- **Dataset excerpt**
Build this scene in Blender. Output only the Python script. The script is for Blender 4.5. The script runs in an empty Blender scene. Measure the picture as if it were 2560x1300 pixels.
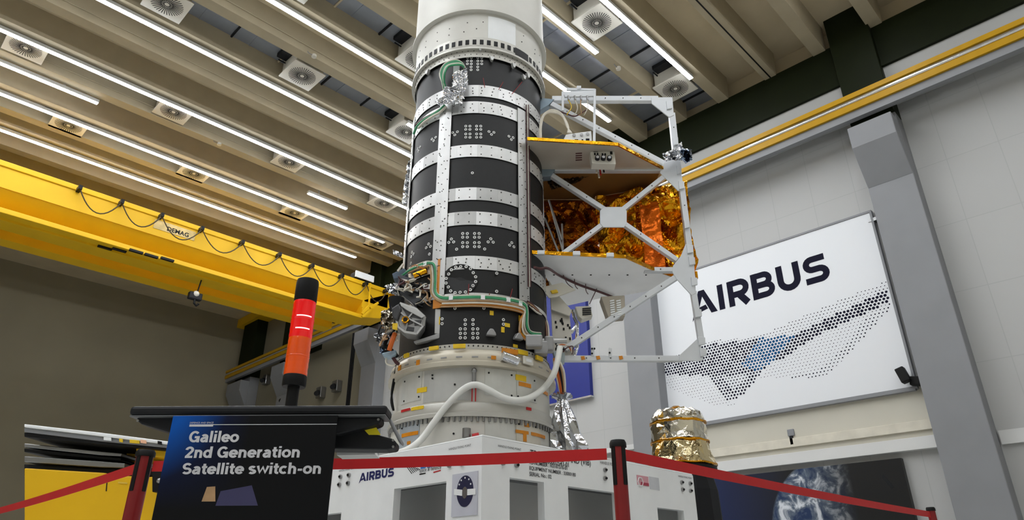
import bpy, bmesh, math, random
from mathutils import Vector, Matrix, noise

# ------------------------------------------------------------------ camera, light, exposure
SC = bpy.context.scene
COL = SC.collection
FPX, PITCH, ROLL, YAW = 1698.1, 0.441769, -0.0042275, 0.796382
CAMZ = 0.40
def _axes():
    a = Vector((math.cos(YAW), math.sin(YAW), 0)); b = Vector((-math.sin(YAW), math.cos(YAW), 0)); c = Vector((0, 0, 1))
    cp, sp = math.cos(PITCH), math.sin(PITCH)
    F = Vector((0, cp, sp)); U = Vector((0, -sp, cp)); R = Vector((1, 0, 0))
    cr, sr = math.cos(ROLL), math.sin(ROLL)
    R2 = cr * R + sr * U; U2 = -sr * R + cr * U
    conv = lambda v: Vector((a.dot(v), b.dot(v), c.dot(v)))
    return conv(R2), conv(U2), conv(F)
RV, UV, FV = _axes()
CAM = Vector((0, 0, CAMZ))
cam_data = bpy.data.cameras.new('camera'); cam = bpy.data.objects.new('camera', cam_data); COL.objects.link(cam)
cam_data.sensor_width = 36.0; cam_data.lens = FPX / 2560 * 36.0; cam_data.clip_end = 200
cam.matrix_world = Matrix((( RV.x, UV.x, -FV.x, CAM.x), (RV.y, UV.y, -FV.y, CAM.y), (RV.z, UV.z, -FV.z, CAM.z), (0, 0, 0, 1)))
SC.camera = cam
world = bpy.data.worlds.new('world'); SC.world = world; world.use_nodes = True
world.node_tree.nodes['Background'].inputs[0].default_value = (0.9, 0.95, 1.0, 1)
world.node_tree.nodes['Background'].inputs[1].default_value = 0.02
vs = SC.view_settings
vs.view_transform = 'Standard'; vs.look = 'None'; vs.gamma = 1.0; vs.use_curve_mapping = False
vs.exposure = 1.58
STRIP_POWER = 17.0            # emission of the ceiling light strips

# ------------------------------------------------------------------ helpers: rays and frames
def ray(px, py): return (px - 1280) / FPX * RV + (650 - py) / FPX * UV + FV
def at(px, py, ax, val):
    d = ray(px, py); return CAM + d * ((val - CAM[ax]) / d[ax])
HY = Vector((FV.x, FV.y, 0)).normalized()          # horizontal heading of the view
HX = Vector((HY.y, -HY.x, 0))
def fwd(px, py, d):
    r = ray(px, py); return CAM + r * (d / r.dot(HY))
AX = Vector((3.493, 3.852, 0))                     # axis of the satellite tube
def SP(px, py, yl=0.0):                            # point on the upright plane of the satellite's side frame
    r = ray(px, py); d = (AX - CAM).dot(HY) + yl
    return CAM + r * (d / r.dot(HY))
def cyl_hit(px, py, r):
    d = ray(px, py); o = CAM - AX
    a = d.x**2 + d.y**2; b = 2 * (o.x * d.x + o.y * d.y); c = o.x**2 + o.y**2 - r * r
    disc = b * b - 4 * a * c
    t = (-b - math.sqrt(disc)) / (2 * a) if disc > 0 else -b / (2 * a)
    p = CAM + d * t; n = Vector((p.x - AX.x, p.y - AX.y, 0)).normalized()
    return Vector((AX.x, AX.y, p.z)) + n * r, n
AXD = Vector((-AX.x, -AX.y, 0)).normalized()       # from the axis to the camera
A0 = math.atan2(AXD.y, AXD.x)
def ang(px, py, r):
    p, n = cyl_hit(px, py, r); a = math.atan2(n.y, n.x) - A0
    return (a + math.pi) % (2 * math.pi) - math.pi
def zf(py, r, px=1196): return cyl_hit(px, py, r)[0].z
def on_cyl(a, z, r): return Vector((AX.x + r * math.cos(A0 + a), AX.y + r * math.sin(A0 + a), z))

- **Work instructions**
In your copy of the listing above, reproduce each line exactly and omit all pictures.

- **Result of this exercise**
Build this scene in Blender. Output only the Python script. The script is for Blender 4.5. The script runs in an empty Blender scene. Measure the picture as if it were 2560x1300 pixels.
import bpy, bmesh, math, random
from mathutils import Vector, Matrix, noise

# ------------------------------------------------------------------ camera, light, exposure
SC = bpy.context.scene
COL = SC.collection
FPX, PITCH, ROLL, YAW = 1698.1, 0.441769, -0.0042275, 0.796382
CAMZ = 0.40
def _axes():
    a = Vector((math.cos(YAW), math.sin(YAW), 0)); b = Vector((-math.sin(YAW), math.cos(YAW), 0)); c = Vector((0, 0, 1))
    cp, sp = math.cos(PITCH), math.sin(PITCH)
    F = Vector((0, cp, sp)); U = Vector((0, -sp, cp)); R = Vector((1, 0, 0))
    cr, sr = math.cos(ROLL), math.sin(ROLL)
    R2 = cr * R + sr * U; U2 = -sr * R + cr * U
    conv = lambda v: Vector((a.dot(v), b.dot(v), c.dot(v)))
    return conv(R2), conv(U2), conv(F)
RV, UV, FV = _axes()
CAM = Vector((0, 0, CAMZ))
cam_data = bpy.data.cameras.new('camera'); cam = bpy.data.objects.new('camera', cam_data); COL.objects.link(cam)
cam_data.sensor_width = 36.0; cam_data.lens = FPX / 2560 * 36.0; cam_data.clip_end = 200
cam.matrix_world = Matrix((( RV.x, UV.x, -FV.x, CAM.x), (RV.y, UV.y, -FV.y, CAM.y), (RV.z, UV.z, -FV.z, CAM.z), (0, 0, 0, 1)))
SC.camera = cam
world = bpy.data.worlds.new('world'); SC.world = world; world.use_nodes = True
world.node_tree.nodes['Background'].inputs[0].default_value = (0.9, 0.95, 1.0, 1)
world.node_tree.nodes['Background'].inputs[1].default_value = 0.02
vs = SC.view_settings
vs.view_transform = 'Standard'; vs.look = 'None'; vs.gamma = 1.0; vs.use_curve_mapping = False
vs.exposure = 1.58
STRIP_POWER = 17.0            # emission of the ceiling light strips

# ------------------------------------------------------------------ helpers: rays and frames
def ray(px, py): return (px - 1280) / FPX * RV + (650 - py) / FPX * UV + FV
def at(px, py, ax, val):
    d = ray(px, py); return CAM + d * ((val - CAM[ax]) / d[ax])
HY = Vector((FV.x, FV.y, 0)).normalized()          # horizontal heading of the view
HX = Vector((HY.y, -HY.x, 0))
def fwd(px, py, d):
    r = ray(px, py); return CAM + r * (d / r.dot(HY))
AX = Vector((3.493, 3.852, 0))                     # axis of the satellite tube
def SP(px, py, yl=0.0):                            # point on the upright plane of the satellite's side frame
    r = ray(px, py); d = (AX - CAM).dot(HY) + yl
    return CAM + r * (d / r.dot(HY))
def cyl_hit(px, py, r):
    d = ray(px, py); o = CAM - AX
    a = d.x**2 + d.y**2; b = 2 * (o.x * d.x + o.y * d.y); c = o.x**2 + o.y**2 - r * r
    disc = b * b - 4 * a * c
    t = (-b - math.sqrt(disc)) / (2 * a) if disc > 0 else -b / (2 * a)
    p = CAM + d * t; n = Vector((p.x - AX.x, p.y - AX.y, 0)).normalized()
    return Vector((AX.x, AX.y, p.z)) + n * r, n
AXD = Vector((-AX.x, -AX.y, 0)).normalized()       # from the axis to the camera
A0 = math.atan2(AXD.y, AXD.x)
def ang(px, py, r):
    p, n = cyl_hit(px, py, r); a = math.atan2(n.y, n.x) - A0
    return (a + math.pi) % (2 * math.pi) - math.pi
def zf(py, r, px=1196): return cyl_hit(px, py, r)[0].z
def on_cyl(a, z, r): return Vector((AX.x + r * math.cos(A0 + a), AX.y + r * math.sin(A0 + a), z))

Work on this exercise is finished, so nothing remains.